Grass-fed Beef

Farmers who are raising animals on pasture face numerous challenges, not the least of which is how to distinguish their product in the marketplace. The USDA is working on standardizing terms for “grass-fed” and “pastured” for poultry and beef. Unfortunately, it appears that the big players have already co-opted those terms, making them useless for the farmers who are committed to raising their animals on grass, outside, from birth to death (or, as it is euphemistically called, “harvest.”) Much of the “grass-fed” beef (and bison) comes from animals that were on pasture for only a few months, and then finished with grain.

It’s not easy and it’s not cheap to raise a steer on grass, and only grass. You have to have a lot of land. You have to be able to rotate pasture. You have to have enough rainfall, but not too much. You can’t be under several feet of snow for months. And then you have to be able to slaughter and package and ship it.

Last week, I got to taste true grass-fed beef, raised by Burgundy Pasture Beef, owned by the Taggart family, who ranch in Texas. I tasted their steak in a blind taste test; the other product was corn-fed beef. Neither was tough (as grass-fed is often accused of), but the grass-fed had wonderful flavor – beefy but not gamey. The corn-fed beef was boring.
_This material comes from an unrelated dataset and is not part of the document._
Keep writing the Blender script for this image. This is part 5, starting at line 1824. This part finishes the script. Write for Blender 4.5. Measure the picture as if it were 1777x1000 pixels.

The Taggarts have worked hard to get a consistent product. Raising beef like this isn’t simply a matter of letting animals stay outdoors. The Taggarts pay close attention to the quality of grass in their fields; they don’t overgraze. They use a cattle breed that produces the sort of beef they want. Their animals are slaughtered much later than grain-fed beef, so that the meat gets a layer of fat and marbling. They also cut and age the meat themselves in a state-of-the art facility. The taste I had was exceptionally good.

Although they don’t have the economies of scale and the quick turnover that the feedlot producers have, Wendy Taggart pointed out that they are also not at the mercy of rising grain and fuel costs. In the long run, they, and their customers, should do just fine.